The Comic Book Origins of the Justice League

From America, the team went international, crossed genres, but eventually returned to its roots.
DC Comics

This month's Batman v. Superman: Dawn of Justice will lay the groundwork for the (arguably overdue) cinematic debut of DC Entertainment's Justice League — an Avengers-esque collection of superheroes that predates Marvel's collective by some years, and has gone from being the flagship of the company's comic book line to laughing stock, and back again.

The first Justice League of America story appeared in 1960's The Brave and the Bold No. 28, but the roots of the team stretch far further back — the League is an update of the Justice Society of America, the first superhero team in comic book history, which debuted in 1940's All-Star Comics #3. Unlike that earlier group — created as a framing device for an anthology title intended to promote the solo series of the group's members — the Justice League was a full-on team that worked together to take on a number of menaces too great for each individual hero to take on.

And what a group of heroes they were! Initially teaming seven of the publisher's most successful heroes — well, six and the Martian Manhunter, to be blunt — the lineup of the Martian Manhunter, Wonder Woman, Flash, Aquaman, Green Lantern, Superman and Batman was soon joined by a succession of newcomers: Green Arrow, the Atom, Hawkman and the Black Canary signed on within the first decade of the series, with far more following. Unlike Marvel's Avengers, the initial incarnation of the League didn't change lineups, per se, for the first 24 years of its run — it simply kept adding members, until the Justice League looked more like a Justice Legion.

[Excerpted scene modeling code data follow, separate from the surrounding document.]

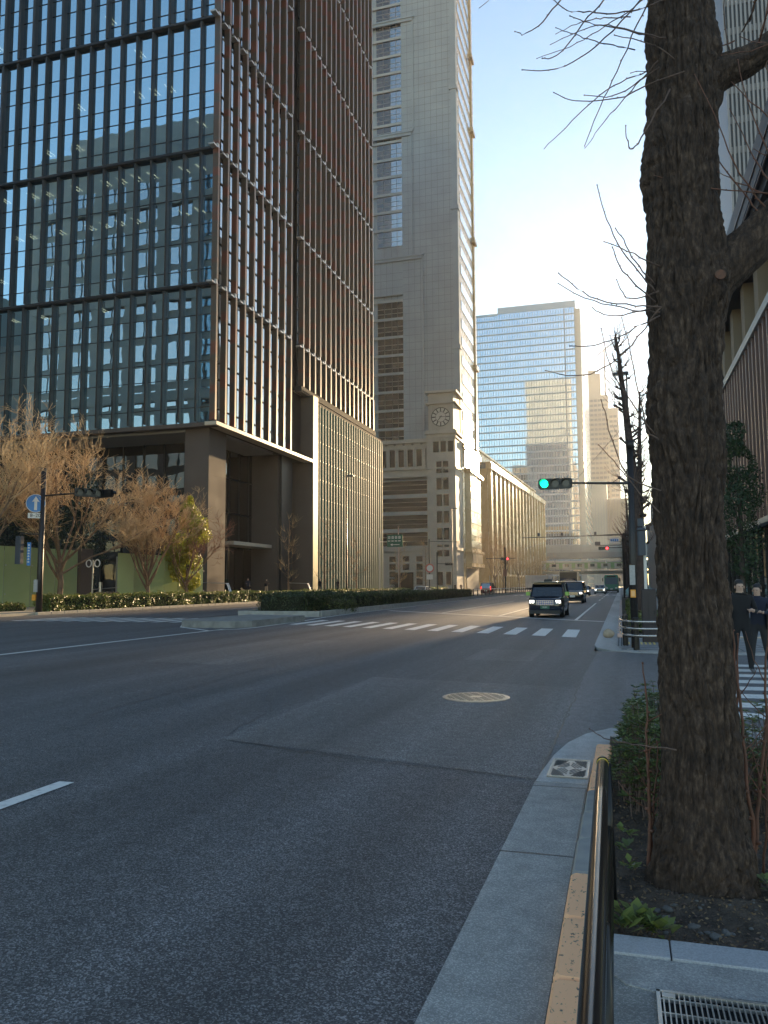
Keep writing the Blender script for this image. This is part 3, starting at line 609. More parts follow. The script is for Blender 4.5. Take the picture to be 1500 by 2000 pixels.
# ------------------------------------------------------------------ bare trees on the left plaza
M('bark_tan',(.24,.15,.09),.85,col2=(.15,.095,.06),sc=4)
M('twig_sunlit',(.58,.40,.21),.65,col2=(.42,.28,.14),sc=1.5)  # twig tone brightened to stand in for golden reflected sun
M('bark_grey',(.085,.065,.052),.85,col2=(.05,.04,.034),sc=6)
def bare_tree(name,label,base,h,crown_r,seed,trunk_h,r0,mat1,mat2,nmain=7,vase=.6,group=None,dens=1.0,tw=.014,lean=0,droop=0.0):
    rs=random.Random(seed); root=thing(name,label,'tree',base,0,group); B=Vector(base); tm=MB(); tws=MB()
    top=B+Vector((lean,0,trunk_h)); tm.tube([B-Vector((0,0,.1)),B+Vector((0,0,.25)),B+Vector((lean*.4+.08,.05,trunk_h*.55)),top],[r0*1.35,r0*1.05,r0*.9,r0*.8],9)
    def grow(p,d,L,r,lev):
        n=4 if lev<2 else 3; P=[p]; rr=[r]
        for i in range(n):
            d=(d+Vector((rs.gauss(0,.13),rs.gauss(0,.13),rs.gauss(.05-droop*(lev>1),.09)))).normalized(); P.append(P[-1]+d*L/n); rr.append(max(tw*.55,r*(1-.55*(i+1)/n)))
        (tm if lev<2 else tws).tube(P,rr,6 if lev<2 else 4 if lev==2 else 3,False)
        if lev>=4: return
        k=[5,6,7,5][min(lev,3)]*dens; k=int(k)+(rs.random()<k%1)
        for j in range(k):
            f=rs.uniform(.25,1) if lev else rs.uniform(.35,1); i=min(n-1,int(f*n)); q=P[i].lerp(P[i+1],f*n-i)
            a=Vector((rs.gauss(0,1),rs.gauss(0,1),rs.gauss(.25,.6))).normalized(); nd=(d*(1.0 if lev<1 else .75)+a*(.55+.12*lev)).normalized()
            grow(q,nd,L*rs.uniform(.42,.66),max(tw*.6,rr[i]*.55),lev+1)
    for j in range(nmain):
        w=6.283*j/nmain+rs.uniform(-.4,.4); up=rs.uniform(.6,1.3) if vase<1 else rs.uniform(1.0,2.2)
        q=B+Vector((lean*.8,0,trunk_h*rs.uniform(.6,1))); d=Vector((math.cos(w)*vase,math.sin(w)*vase,up)).normalized()
        grow(q,d,(h-trunk_h)*rs.uniform(.55,.8),r0*.45,0)
    for j in range(2): grow(top,Vector((rs.gauss(0,.2),rs.gauss(0,.2),1)).normalized(),(h-trunk_h)*.72,r0*.6,0)
    tm.build('trunk',mat1,root,smooth=True); tws.build('crown',mat2,root)
    return root
bt='bare trees in front of the glass screens'
bare_tree('bare_tree','tallest bare tree with tan sunlit twigs, rising behind the blue arrow sign',(-36.4,45.4,.14),12.0,5,3,3.2,.20,MATS['bark_tan'],MATS['twig_sunlit'],8,.85,bt,.80,.017,0,.03)
bare_tree('bare_tree','bare tree cut by the left picture edge, left of the arrow sign pole',(-36.8,38.6,.14),10.8,5,5,3.2,.18,MATS['bark_tan'],MATS['twig_sunlit'],7,.9,bt,.8,.019)
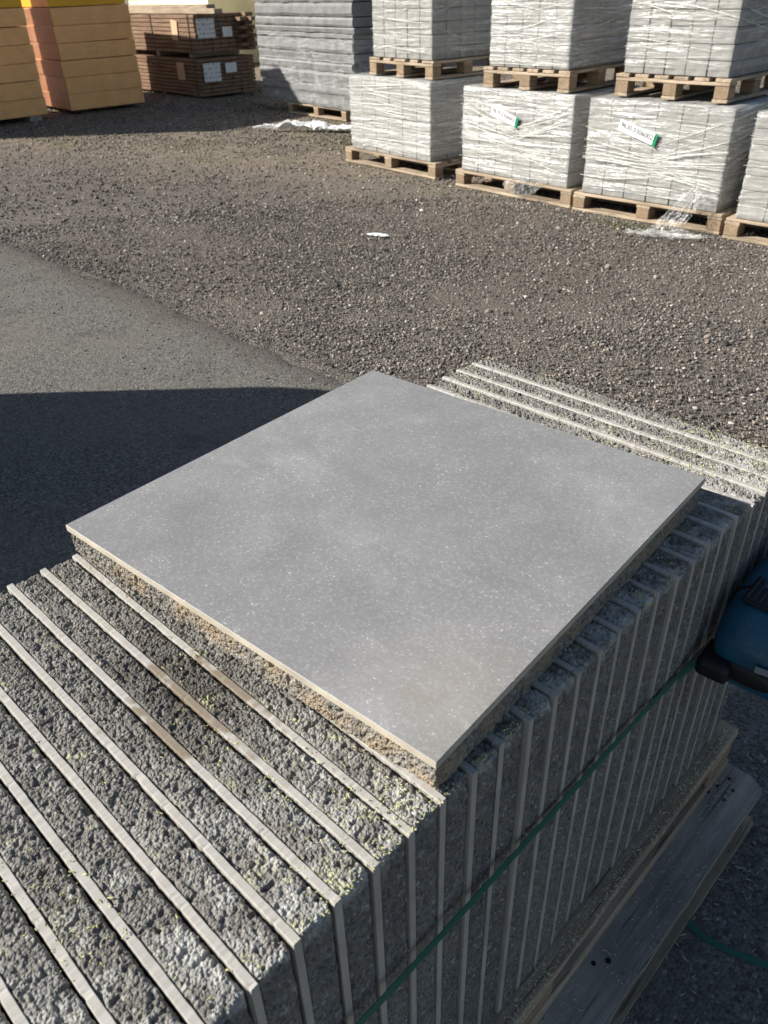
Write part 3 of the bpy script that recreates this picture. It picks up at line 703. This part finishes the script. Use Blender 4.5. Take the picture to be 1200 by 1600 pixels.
p = scatter_top(420, 21, 1.0); bits('straw_bits', p, lens(len(p), 0.0015, 0.0075, 1), CHIP_Y, 'tiny yellow-green straw flakes dusted over the standing slabs', 0.0012, 0.3, 2)
p = scatter_top(1200, 22, 6.0); bits('straw_dust', p, lens(len(p), 0.0012, 0.0038, 3), CHIP_Y, 'pale yellow flakes gathered at the right ends of the slabs', 0.0013, 0.5, 5)
p = np.stack([g.uniform(0.605, 0.632, 900), g.uniform(-0.42, 0.85, 900), g.uniform(0.2232, 0.226, 900)], 1)
bits('wood_shavings', p, lens(900, 0.002, 0.009, 6), CHIP_P, 'pale shavings and crumbs lying along the upper pallet edge', 0.0014, 0.3, 8)
p = np.stack([g.uniform(0.604, 0.7, 420), g.uniform(-0.40, 0.83, 420), np.full(420, 0.1135)], 1)
bits('straw_chips', p, lens(420, 0.002, 0.010, 9), CHIP_P, 'pale straw chips on the broad grey pallet plank', 0.0011, 0.05, 10)
p = np.stack([np.full(500, 0.6005) + g.normal(0, 0.0008, 500), g.uniform(-0.43, 0.82, 500), ZB + 0.60 * g.random(500) ** 1.5], 1)
bits('stuck_straw', p, lens(500, 0.001, 0.004, 11), CHIP_P, 'small pale bits stuck to the shaded slab ends', 0.0006, 0.8, 12)
q1 = np.stack([g.uniform(0.62, 1.7, 1500), g.uniform(0.1, 1.9, 1500), np.full(1500, 0.0135)], 1)
q2 = np.stack([g.uniform(-3.0, 0.0, 260), g.uniform(-0.4, 1.7, 260), np.full(260, 0.0135)], 1)
p = np.concatenate([q1, q2]); bits('ground_straw', p, lens(len(p), 0.003, 0.014, 13), CHIP_P, 'pale straw bits strewn on the asphalt in the shade', 0.0014, 0.08, 14)
p = np.stack([-1.0 + g.normal(0, 0.12, 9), 0.62 + g.normal(0, 0.14, 9), np.full(9, 0.014)], 1)
bits('grass_stalks', p, lens(9, 0.03, 0.07, 15), CHIP_Y, 'few longer green-yellow stalks on shaded asphalt left of the flat slab', 0.0022, 0.1, 16)
p = np.array([(0.575, 0.088, ZT + 0.048)]);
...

The concept, which quickly moved from The Brave and the Bold to its own series (Justice League of America was launched just months after the team's debut), was a smash hit, with its success prompting publisher Martin Goodman to tell then-neophyte editor Stan Lee to think about creating a superhero team, a direction that led to Lee and artist Jack Kirby creating Fantastic Four, which launched the Marvel line of comic books.

At DC, however, Justice League became overshadowed by newer, more successful team books like New Teen Titans and Marvel's X-Men, leading to writer Gerry Conway and artist Chuck Patton making a bold move in 1984: dropping all but four members of the team — including all of the big names — and replacing them with a group of all-new teen characters in an attempt to ramp up the soap operatics and give the series a shot in the arm. The "Justice League Detroit," as fans would call the group (after the location of the group's new headquarters), wasn't enough of a success, and in 1986, after 261 issues, the Justice League of America series was canceled.

(Fans of the CW's Arrow and The Flash series should note that Vibe was one of the new characters created for this era of the series, and Vixen was another member of the team during this time.)

The cancellation didn't last long; a new series — called initially just Justice League before being retitled Justice League International with its seventh issue — was launched within months of the end of Justice League of America, and offered a take on superheroics that was very different from anything else on the market at the time. Under the guiding hand of writers Keith Giffen and J.M. DeMatteis, the new Justice League was … well, silly.

The new series was a sitcom, playing up the inherent ridiculousness of the genre as far as it could without breaking the characters for other creators; as a reaction against the uber-seriousness of fan-favorite contemporary works like Watchmen and Frank Miller's The Dark Knight Returns, it quickly found enough of an audience to result in a number of spinoff series, including Justice League Europe, Justice League Quarterly and solo series for members Mister Miracle and Doctor Fate.

That take faded in time for the speculator market boom of the 1990s, which saw comedy be replaced by a new self-consciousness that perhaps explained new spinoffs with titles like Extreme Justice. Unfortunately, this wasn't enough to convince readers to stick with the franchise, and the primary title — now renamed Justice League America — was cancelled a second time in 1996 with its 113th issue.

Again, this cancellation was temporary; five months after the end of Justice League America, DC launched JLA, a repositioning of the core concept that restored the original members for the first time in over a decade and offered large scale superheroics with no apologies; threats included alien invasions, fifth-dimensional magical beings and an attack by the forces of Heaven itself. Once again, the initial run of issues captured the imagination of readers, leading to a number of spinoff series (Martian Manhunter, Hourman, a JSA series featuring a revived Justice Society), before settling into a slow, steady decline in sales.

The core Justice League series has since been relaunched twice — 2006's Justice League of America Vol. 2, and 2011's Justice League, the latter part of DC's line-wide New 52 reboot — but the legacy of JLA's back-to-basics approach has stuck: each of the subsequent relaunches has ensured that a core of Superman, Batman and Wonder Woman is present, usually with Green Lantern and/or the Flash, and the tone has been one of grand adventure and epic superheroics.

That would appear to be what will be on offer in the movie version of the concept, with a team featuring Superman, Batman, Wonder Woman, the Flash, Aquaman and Cyborg. While details about the movie remain under wraps — and are likely to do so until far closer to its late 2017 release — fans should pay close attention to Batman v Superman: Dawn of Justice for teases as to who the team will be facing, and what to expect in terms of plot.